В камере сидели крупные руководители Ленинграда, например зам. председателя Ленгорисполкома; крупные инженеры, например инженер-конструктор военных кораблей Бржезинский; крупные военачальники, например К. К. Рокоссовский; крупные артисты, например солист Театра оперы и балета Ленинграда баритон Терт.

Я не писатель, но можно было бы написать целую повесть под заглавием «Камера № 6».
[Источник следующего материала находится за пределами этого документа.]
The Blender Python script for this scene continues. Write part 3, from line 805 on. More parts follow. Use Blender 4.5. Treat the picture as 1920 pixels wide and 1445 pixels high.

Сколько людей, столько характеров и судеб. И всё это «варилось в одном котле». Для меня это была первая, хотя и очень драматичная, школа жизни. Это был мой первый жизненный университет. В общем, лучше бы его не было. Но коль так случилось, то из этого была извлечена мною какая-то жизненная школа. К. К. Рокоссовский мне говорил: «Владимир, тебе всё это пойдёт на пользу, если ты, конечно, не сделаешь неправильных политических выводов». Он рассматривал все эти репрессии как предательство со стороны органов НКВД. Он тоже наивно считал, что Сталин не виноват, что виновато его предательское окружение.

Человек ко всему привыкает, и я приспосабливался как мог. Даже в тех тяжёлых условиях, чтобы как-то скоротать время, сидящие в камере устраивали беседы, лекции, играли в самодельные домино, сделанные из хлеба.